It sometimes seems as if certain events as a child shape your future and this certainly had been in the case for many years as a result of one incident that occurred very early on at my school.
I was sent to a Convent at the age of 5 and stayed there until I had completed my education, so a total of 13 years. I can’t say I hated it, and most of the Nuns were well intentioned, and there were individuals I vividly remember who would make fabulous characters in a books or movies. One read Jackie Collins books, tucked out of sight under her habit, professing to be censoring them for the older girls. Another was a frustrated tennis champion, who would have given Navratilova a run for her money, as she seemed to be on the tennis court every day at every opportunity and others who were mostly kind if not a little eccentric.
I say ‘mostly’ because there was one very ‘bad’ Nun, Sister St John who was quick tempered and judgemental, and it all started when I was late for meeting my grandfather in the hall after school, who had been waiting to pick me up. By the time I had reached him, he had decided to leave me there for another half an hour as I was seeming to enjoy playing with my friends outside. It actually suited him as he wanted to get something from the local shop, but it led to a tirade of abuse from our ‘bad’ Mother accusing me of being spoilt and a thoughtless brat.
It may seem strange that I remember the incident so well, being only five or six, but it stuck in my mind as Sister St John was the Art Teacher who remained throughout my school education, and seemed to victimise me onwards from that day.

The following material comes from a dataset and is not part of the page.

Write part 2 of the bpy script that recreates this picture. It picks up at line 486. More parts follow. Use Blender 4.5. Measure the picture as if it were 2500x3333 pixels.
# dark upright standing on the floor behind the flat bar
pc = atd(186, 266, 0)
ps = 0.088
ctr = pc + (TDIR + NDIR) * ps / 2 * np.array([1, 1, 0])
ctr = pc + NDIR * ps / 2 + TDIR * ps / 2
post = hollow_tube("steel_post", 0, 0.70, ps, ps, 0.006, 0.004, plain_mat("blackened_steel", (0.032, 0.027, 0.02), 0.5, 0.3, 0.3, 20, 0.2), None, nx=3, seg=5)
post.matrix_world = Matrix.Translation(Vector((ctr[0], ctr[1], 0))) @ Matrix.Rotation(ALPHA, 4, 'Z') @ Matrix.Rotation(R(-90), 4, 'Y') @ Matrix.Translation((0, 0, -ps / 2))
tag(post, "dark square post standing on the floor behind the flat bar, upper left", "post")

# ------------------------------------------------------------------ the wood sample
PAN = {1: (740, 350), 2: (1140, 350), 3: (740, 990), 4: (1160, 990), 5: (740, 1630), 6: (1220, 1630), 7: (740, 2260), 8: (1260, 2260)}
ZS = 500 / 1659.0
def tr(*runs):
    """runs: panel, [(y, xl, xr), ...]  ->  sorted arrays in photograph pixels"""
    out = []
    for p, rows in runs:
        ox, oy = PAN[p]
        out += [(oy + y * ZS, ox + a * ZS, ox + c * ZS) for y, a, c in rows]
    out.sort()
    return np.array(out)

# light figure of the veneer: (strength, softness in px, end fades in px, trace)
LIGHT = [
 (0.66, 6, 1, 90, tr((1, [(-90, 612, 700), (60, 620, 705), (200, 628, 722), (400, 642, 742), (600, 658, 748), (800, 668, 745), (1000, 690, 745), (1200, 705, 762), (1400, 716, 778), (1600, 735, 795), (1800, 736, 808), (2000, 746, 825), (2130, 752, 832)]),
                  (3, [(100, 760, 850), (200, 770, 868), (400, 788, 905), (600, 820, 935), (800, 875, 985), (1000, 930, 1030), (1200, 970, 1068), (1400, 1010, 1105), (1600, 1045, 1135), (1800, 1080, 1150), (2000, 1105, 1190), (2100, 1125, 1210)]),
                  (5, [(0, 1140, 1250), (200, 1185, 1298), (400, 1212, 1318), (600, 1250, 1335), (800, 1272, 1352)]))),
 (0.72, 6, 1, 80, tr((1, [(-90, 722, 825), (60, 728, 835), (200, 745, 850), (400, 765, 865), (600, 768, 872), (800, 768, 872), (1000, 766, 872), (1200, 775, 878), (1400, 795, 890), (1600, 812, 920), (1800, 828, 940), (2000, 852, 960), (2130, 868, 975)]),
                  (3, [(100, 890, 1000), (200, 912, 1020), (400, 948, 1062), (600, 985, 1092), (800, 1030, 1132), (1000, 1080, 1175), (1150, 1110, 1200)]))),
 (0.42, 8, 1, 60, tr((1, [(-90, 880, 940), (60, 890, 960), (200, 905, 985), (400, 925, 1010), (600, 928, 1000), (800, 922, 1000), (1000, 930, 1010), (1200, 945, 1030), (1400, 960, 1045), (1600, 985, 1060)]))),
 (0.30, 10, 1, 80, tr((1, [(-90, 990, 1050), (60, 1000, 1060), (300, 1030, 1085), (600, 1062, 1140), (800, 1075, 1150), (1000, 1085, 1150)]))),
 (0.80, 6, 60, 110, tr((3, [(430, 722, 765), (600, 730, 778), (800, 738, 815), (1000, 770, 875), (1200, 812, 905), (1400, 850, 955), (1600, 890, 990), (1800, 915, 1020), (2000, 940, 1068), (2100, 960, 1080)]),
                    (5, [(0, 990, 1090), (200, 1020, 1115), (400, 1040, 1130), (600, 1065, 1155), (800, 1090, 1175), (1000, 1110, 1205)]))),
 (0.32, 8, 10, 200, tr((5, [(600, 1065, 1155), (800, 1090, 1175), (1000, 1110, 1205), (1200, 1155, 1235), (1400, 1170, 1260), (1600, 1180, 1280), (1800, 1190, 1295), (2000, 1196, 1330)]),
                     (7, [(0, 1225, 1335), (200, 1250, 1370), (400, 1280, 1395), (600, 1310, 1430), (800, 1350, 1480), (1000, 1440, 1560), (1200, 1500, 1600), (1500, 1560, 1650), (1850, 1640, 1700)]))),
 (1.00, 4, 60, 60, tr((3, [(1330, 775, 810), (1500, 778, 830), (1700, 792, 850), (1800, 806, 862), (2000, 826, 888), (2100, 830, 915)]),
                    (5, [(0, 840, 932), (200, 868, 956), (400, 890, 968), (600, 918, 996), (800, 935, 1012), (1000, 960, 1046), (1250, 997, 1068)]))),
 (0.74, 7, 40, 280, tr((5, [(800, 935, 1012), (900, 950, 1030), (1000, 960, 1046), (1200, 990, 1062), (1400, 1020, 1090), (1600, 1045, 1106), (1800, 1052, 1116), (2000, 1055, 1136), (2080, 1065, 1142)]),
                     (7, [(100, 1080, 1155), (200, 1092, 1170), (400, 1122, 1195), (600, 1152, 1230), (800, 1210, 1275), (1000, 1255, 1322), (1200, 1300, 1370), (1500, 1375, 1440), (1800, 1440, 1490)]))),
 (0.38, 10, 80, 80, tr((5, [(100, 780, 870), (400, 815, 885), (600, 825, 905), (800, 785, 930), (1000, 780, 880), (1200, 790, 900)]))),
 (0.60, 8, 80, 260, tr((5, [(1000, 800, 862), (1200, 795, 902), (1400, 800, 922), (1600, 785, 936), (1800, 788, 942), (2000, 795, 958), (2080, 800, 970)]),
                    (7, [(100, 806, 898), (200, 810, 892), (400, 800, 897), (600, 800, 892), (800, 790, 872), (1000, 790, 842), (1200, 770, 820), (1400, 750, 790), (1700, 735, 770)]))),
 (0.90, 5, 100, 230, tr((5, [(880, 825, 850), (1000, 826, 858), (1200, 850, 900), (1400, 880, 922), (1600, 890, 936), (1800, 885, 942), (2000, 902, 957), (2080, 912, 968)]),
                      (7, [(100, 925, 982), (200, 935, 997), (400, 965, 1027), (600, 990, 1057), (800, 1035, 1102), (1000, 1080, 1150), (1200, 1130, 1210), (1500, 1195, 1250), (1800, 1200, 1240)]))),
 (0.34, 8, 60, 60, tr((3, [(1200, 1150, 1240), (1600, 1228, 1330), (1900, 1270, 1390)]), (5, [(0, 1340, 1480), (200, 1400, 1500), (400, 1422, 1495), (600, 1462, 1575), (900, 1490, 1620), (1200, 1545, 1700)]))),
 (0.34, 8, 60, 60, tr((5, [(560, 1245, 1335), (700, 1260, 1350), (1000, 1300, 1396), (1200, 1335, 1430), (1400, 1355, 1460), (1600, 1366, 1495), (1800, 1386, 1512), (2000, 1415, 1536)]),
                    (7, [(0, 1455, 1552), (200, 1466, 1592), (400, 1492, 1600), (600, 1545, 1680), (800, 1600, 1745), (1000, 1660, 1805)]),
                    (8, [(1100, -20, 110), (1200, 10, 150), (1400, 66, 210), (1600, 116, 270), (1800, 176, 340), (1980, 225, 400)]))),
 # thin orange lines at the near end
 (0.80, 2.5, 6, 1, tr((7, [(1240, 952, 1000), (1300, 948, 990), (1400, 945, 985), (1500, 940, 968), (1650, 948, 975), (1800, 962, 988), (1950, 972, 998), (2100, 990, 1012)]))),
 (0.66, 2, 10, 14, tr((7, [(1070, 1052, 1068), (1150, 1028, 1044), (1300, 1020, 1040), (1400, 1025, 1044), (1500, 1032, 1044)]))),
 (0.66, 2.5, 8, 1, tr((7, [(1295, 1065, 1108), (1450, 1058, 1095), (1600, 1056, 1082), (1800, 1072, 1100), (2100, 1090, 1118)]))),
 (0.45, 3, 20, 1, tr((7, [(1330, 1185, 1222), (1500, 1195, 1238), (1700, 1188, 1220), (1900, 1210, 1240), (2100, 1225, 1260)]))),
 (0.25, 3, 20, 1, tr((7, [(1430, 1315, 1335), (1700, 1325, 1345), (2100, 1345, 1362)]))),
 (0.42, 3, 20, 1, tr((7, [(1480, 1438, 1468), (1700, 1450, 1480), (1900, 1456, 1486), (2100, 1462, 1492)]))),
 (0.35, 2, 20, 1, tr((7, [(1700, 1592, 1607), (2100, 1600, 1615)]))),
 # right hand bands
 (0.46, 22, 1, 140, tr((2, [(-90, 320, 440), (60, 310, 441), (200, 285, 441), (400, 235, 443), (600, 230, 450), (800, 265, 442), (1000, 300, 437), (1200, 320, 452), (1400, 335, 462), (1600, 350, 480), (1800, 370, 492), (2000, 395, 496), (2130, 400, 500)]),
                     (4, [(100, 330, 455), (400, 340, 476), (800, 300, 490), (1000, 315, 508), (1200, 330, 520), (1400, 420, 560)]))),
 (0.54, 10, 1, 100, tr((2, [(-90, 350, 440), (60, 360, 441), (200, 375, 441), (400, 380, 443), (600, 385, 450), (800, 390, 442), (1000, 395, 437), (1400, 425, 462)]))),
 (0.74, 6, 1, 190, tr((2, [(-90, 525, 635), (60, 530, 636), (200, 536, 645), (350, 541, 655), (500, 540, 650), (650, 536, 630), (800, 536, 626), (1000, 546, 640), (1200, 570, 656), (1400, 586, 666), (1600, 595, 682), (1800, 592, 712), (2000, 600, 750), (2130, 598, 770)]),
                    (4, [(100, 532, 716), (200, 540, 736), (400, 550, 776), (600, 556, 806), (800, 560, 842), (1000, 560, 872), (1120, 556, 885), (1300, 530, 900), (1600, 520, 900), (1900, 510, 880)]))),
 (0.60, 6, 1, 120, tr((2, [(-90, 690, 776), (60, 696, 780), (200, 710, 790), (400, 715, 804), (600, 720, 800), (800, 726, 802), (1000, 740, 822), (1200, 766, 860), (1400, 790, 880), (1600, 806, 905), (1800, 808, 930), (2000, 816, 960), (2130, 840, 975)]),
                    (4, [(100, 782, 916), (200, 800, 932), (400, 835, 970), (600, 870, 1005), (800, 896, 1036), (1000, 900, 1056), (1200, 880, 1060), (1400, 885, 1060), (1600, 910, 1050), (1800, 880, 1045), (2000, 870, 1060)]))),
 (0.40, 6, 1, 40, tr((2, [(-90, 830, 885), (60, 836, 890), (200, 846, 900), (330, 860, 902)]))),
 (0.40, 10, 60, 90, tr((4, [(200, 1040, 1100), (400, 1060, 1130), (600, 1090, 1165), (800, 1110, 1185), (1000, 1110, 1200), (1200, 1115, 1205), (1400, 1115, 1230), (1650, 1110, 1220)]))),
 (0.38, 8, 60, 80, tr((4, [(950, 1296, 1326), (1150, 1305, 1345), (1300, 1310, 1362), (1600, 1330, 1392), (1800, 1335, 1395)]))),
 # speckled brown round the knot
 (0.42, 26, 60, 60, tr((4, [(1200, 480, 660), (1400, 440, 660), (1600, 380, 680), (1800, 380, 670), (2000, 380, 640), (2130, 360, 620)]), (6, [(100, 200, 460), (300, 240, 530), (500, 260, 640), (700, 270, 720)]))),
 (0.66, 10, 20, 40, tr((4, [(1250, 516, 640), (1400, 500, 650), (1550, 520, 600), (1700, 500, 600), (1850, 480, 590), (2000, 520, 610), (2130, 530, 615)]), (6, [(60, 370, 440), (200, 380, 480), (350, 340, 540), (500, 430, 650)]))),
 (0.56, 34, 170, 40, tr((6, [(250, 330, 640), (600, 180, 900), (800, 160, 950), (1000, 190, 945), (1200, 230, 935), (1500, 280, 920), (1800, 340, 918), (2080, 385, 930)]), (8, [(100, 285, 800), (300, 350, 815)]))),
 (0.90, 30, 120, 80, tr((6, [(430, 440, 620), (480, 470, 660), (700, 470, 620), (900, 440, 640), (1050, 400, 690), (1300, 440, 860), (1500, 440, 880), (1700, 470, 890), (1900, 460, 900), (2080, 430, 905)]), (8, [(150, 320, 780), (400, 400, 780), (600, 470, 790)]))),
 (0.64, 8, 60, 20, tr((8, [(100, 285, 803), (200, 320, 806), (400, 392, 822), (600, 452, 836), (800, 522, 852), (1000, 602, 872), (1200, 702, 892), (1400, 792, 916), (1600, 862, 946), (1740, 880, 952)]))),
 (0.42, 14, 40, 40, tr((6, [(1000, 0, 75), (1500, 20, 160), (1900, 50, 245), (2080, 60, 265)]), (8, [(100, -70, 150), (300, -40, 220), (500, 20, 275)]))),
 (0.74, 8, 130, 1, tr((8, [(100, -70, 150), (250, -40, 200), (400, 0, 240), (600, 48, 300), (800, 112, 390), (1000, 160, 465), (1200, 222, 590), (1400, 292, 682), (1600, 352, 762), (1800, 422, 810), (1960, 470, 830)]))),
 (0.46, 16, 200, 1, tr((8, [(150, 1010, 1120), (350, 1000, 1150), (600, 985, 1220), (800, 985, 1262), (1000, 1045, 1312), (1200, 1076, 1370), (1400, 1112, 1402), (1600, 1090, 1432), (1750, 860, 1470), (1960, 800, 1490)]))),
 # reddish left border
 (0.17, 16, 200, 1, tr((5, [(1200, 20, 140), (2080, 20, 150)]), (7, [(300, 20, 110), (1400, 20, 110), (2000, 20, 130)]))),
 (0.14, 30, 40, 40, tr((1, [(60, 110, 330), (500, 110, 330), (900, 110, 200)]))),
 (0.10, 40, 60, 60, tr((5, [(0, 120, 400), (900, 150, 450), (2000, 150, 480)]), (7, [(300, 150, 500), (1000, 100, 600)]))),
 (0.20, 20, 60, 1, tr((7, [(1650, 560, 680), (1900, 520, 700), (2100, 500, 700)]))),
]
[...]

It may also seem a little paranoid, but over the years it was as if I didn’t exist. She never commented on my artwork and not once did she display any of my paintings on the Art Room wall. I was really good at Drama and English Literature, and received the highest award in the sixth form for Drama and Poetry, but I left school believing I had absolutely no artistic flair for painting at all.
I was well into my forties before my then husband’s brother who was a painter, challenged me to pick up the brush, something I had resisted for many years.
He told me that if we spent a day together he would teach me to paint and I would have created a picture at the end of it. He said it didn’t matter how good or bad it was, it was just for me and to overcome the stigma I had carried around with me for so many years.
I agreed, and it was one of the best decisions of my life. We painted in oils, and I literally let my mind run free as I dabbed paints and mixed colours and applied them to the canvas, resulting in a wonderful amalgamation of free spirited expression. I didn’t even think about it being good or bad, and decided to give it a go in my free time in the future.
That was 15 or so years ago, and since then I have attended several art classes and courses, and even had my landscape painting displayed on a wall at one of them.
I have also had my abstract work displayed at an art exhibition called ‘Friends and Family’ at The Vaults in London opposite the London Eye, and have recently raised £550 as one of my paintings was auctioned for charity at a local event.
When asked I still say I just paint for passion and I am not very good, but my judgment has to change soon, as when I was having one of my paintings framed in a shop in Islington, a famous singer asked me how much it would be to buy. I was so shocked I said it was not for sale, but asked her how much she felt it would be worth, to which she replied ‘I don’t know, my husband is the art dealer’. I still can’t believe I have any talent for painting, but the world seems to be proving me wrong.
So how about you – and it is not about how good or bad you are? It is all about the courage to pick up the brush, and if you don’t you will never know whether or not painting is for you.